When they meet again, most likely in Washington at the end of this month, they are expected to continue cultivating their warming, trans-Atlantic relations – in sharp contrast to the tense, hostility-tainted relationship between Bush and Sarkozy’s predecessor, Jacques Chirac that stemmed from France’s oppositions to the administration’s launch of the Iraq war and also touched off a wave of anti-France demonstrations that have virtually disappeared.
Is this leading Europe? Where is there a clear response to a warning made in a report to Sarkozy earlier this month by former Socialist foreign minister Hubert Védrine? The former top advisor to President Francois Mitterrand, suggests that France should stick to a Gaullist foreign policy, remaining independent of the US, avoiding an “Atlanticist and West-focused temptation,” such as returning France totally to the North Atlantic Treaty Organization from which de Gaulle withdrew four decades ago, a move that would delight Bush and which the Elysée is considering.
The darkest cloud on the horizon – which Alain Duhamel, a highly-respected French author-journalist terms Sarkozy’s “biggest defeat so far” – is the nation’s slowing economic growth. Last week, the Paris-based Organization for Economic Cooperation and Development, announced that its economists had cut their estimate of GNP growth this year to 1.8% from 2.2%, compared to a revised 2.6% for Germany, citing slowing domestic demand and rising deficits.
Sarkozy and his ministers immediately challenged the OECD, insisting that with regard to stimulating growth, “I won’t wait for it, but will go out and find it.”

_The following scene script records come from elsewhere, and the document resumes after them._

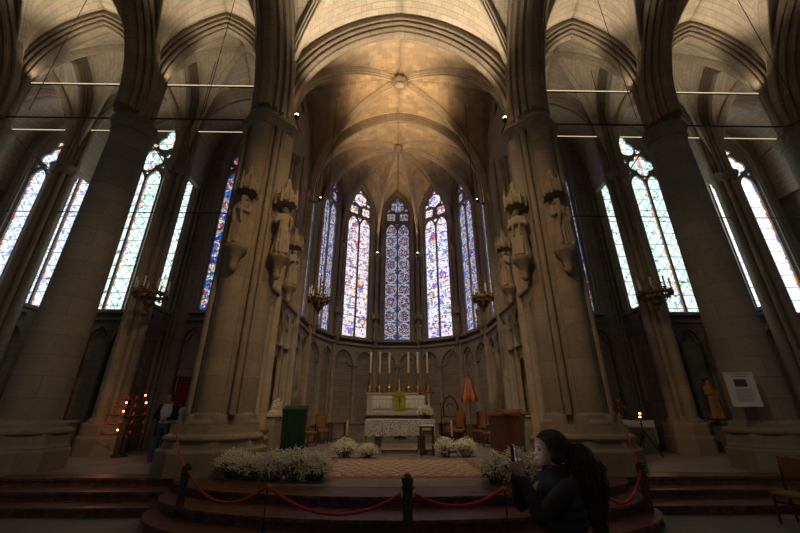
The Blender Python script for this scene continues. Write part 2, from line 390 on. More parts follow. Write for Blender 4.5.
def vault(corners, zsp, boss, sides, rib=(.15,.34), mat='web', boss_r=.3, ridge=False):
    """ribbed vault over a polygon of corners; sides: dict(apex, spring, prof=(w,d,kind)|None, drop)"""
    root = thing('ceiling', None, None, (0,0,0), kind='structure')
    B = Vector(boss); n = len(corners)
    diag = []
    for c in corners:
        p = half_arch((c[0], c[1], zsp), B, zsp+.2, 18); diag.append(p)
        m = MB(); d = Vector((B.x-c[0], B.y-c[1], 0)); nv = Vector((-d.y, d.x, 0)).normalized()
        sweep(m, p, nv, prof(rib[0], rib[1]), d); m.build('rib', M['rib'], root)
    for i in range(n):
        s = sides[i]
        if s is None: continue
        c0, c1 = corners[i], corners[(i+1)%n]
        mid = Vector(((c0[0]+c1[0])/2, (c0[1]+c1[1])/2, s['apex']))
        w0 = half_arch((c0[0],c0[1],zsp), mid, s['spring'], 16); w1 = half_arch((c1[0],c1[1],zsp), mid, s['spring'], 16)
        m = MB()
        for wp, dg in ((w0, diag[i]), (w1, diag[(i+1)%n])):
            a, b = resample(wp, 22), resample(dg, 22); K = 8; vs = []; fs = []; uvs = []
            la = 0; out = []
            for k in range(23):
                if k: la += ((a[k]-a[k-1]).length+(b[k]-b[k-1]).length)/2
                for j in range(K+1):
                    t = j/K; p = a[k].lerp(b[k], t); L = (b[k]-a[k]).length
                    p.z += sin(pi*t)*min(L*.045, .16); vs.append(p); out.append((t*L if wp is w0 else -t*L, la))
            for k in range(22):
                for j in range(K):
                    q = (k*(K+1)+j, k*(K+1)+j+1, (k+1)*(K+1)+j+1, (k+1)*(K+1)+j); fs.append(q)
                    uvs.append([(out[z][1], out[z][0]) for z in q])
            m.add(vs, fs, uvs, True)
        m.build('vault_web', M[mat], root, mods=[('sol', 'SOLIDIFY', dict(thickness=.14, offset=0))])
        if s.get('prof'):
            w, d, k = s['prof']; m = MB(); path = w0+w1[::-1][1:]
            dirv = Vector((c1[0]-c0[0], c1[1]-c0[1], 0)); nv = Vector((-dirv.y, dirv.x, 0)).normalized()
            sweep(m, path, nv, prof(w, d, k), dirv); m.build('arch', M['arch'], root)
    m = MB(); z = B.z-rib[1]
    m.lathe([(boss_r*.5, z+.35), (boss_r, z+.2), (boss_r*1.1, z+.05), (boss_r*.85, z-.08), (boss_r*.6, z-.1), (boss_r*.5, z-.17), (.02, z-.2)], 20, (B.x, B.y), mod=lambda a, zz: 1+.09*cos(8*a))
    m.build('boss', M['carve'], root)
    return root

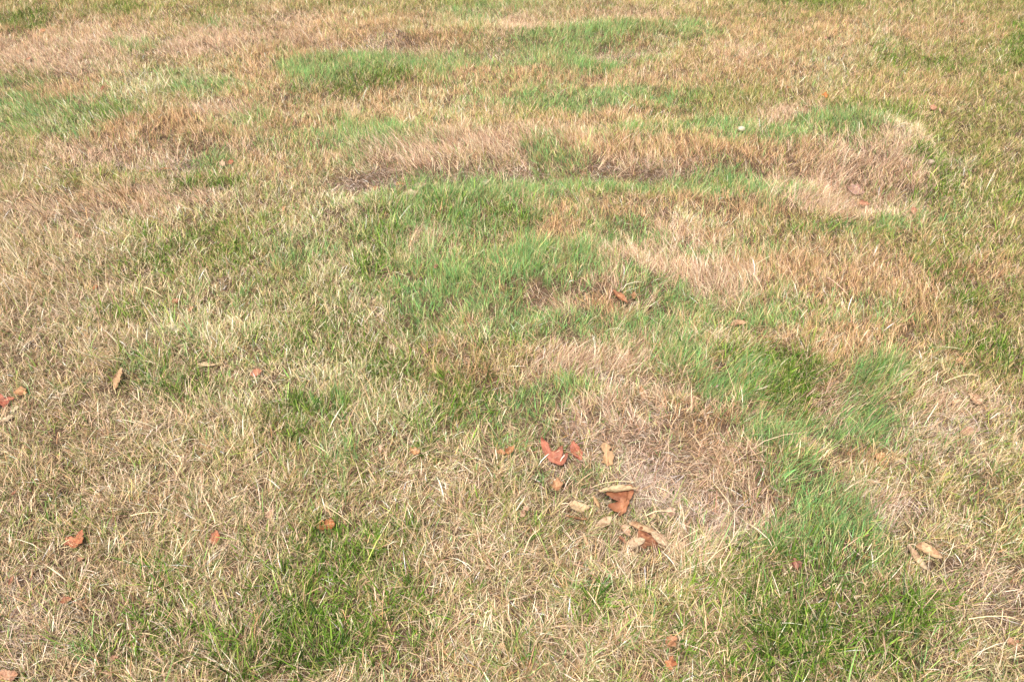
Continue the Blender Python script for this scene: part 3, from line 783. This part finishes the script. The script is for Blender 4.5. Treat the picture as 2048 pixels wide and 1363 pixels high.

With labour unions challenging planned spending cuts and planned streamlining of government-supported pension schemes, including by massive strikes in coming weeks, the outlook for smooth sailing has, nevertheless somewhat darkened – at home. How does he feel about things? In a best-selling account of encounters between Sarkozy and the author, Yasmina Reza, France’s leading modern playwright, translated as “Dawn evening or night,” she asks him if he is content. Yes, he replies, “but I’m not joyful.”